The Arts

The Hyperpiano

taylor

In October, campus concertgoers heard something no music lover had ever heard before: the hyperpiano.

The invention of UW music professor Christopher Taylor, the hyperpiano features a custom-built, two-keyboard console linked electronically to two separate, normal pianos fitted with special player mechanisms. That structure offers players a much broader range of possibilities than a standard piano does.

Taylor developed the instrument on campus, working at the Morgridge Institute in the Wisconsin Institutes for Discovery.

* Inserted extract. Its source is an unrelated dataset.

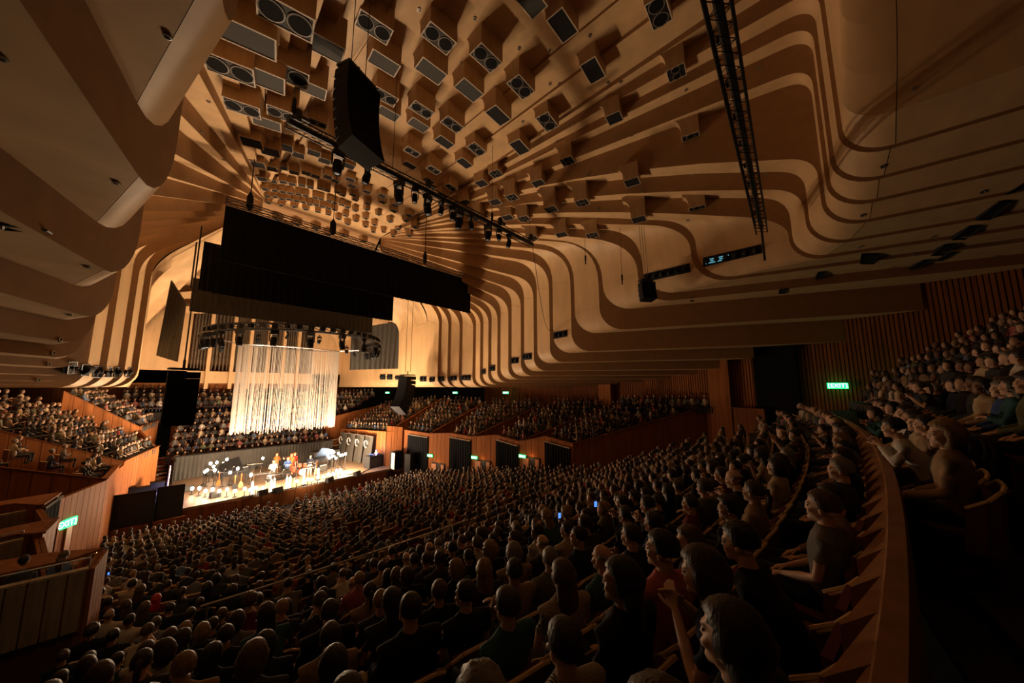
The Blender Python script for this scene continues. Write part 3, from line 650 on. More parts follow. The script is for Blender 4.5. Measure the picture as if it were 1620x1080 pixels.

“Thanks to the way in which the instrument’s musical information gets relayed in digital form,” Taylor says, “it will be possible not only to span intervals with a single hand far beyond the reach of a normal hand on an ordinary piano, but [also] to play rapid passages in which every tone one hears is actually a 10-note composite chord. The ability to produce musical sounds emanating from two opposite sides of the stage will also open up a range of appealing possibilities.”

Taylor played one of his signature pieces: Bach’s “Goldberg Variations,” the composition that helped make his reputation as a leading concert pianist.

“Given that I will be extremely busy with final refinements and debugging of the instrument’s internal software, I won’t have time to learn anything new,” he said before the concert. “But plans are afoot for new compositions and arrangements, by myself and also other composers.”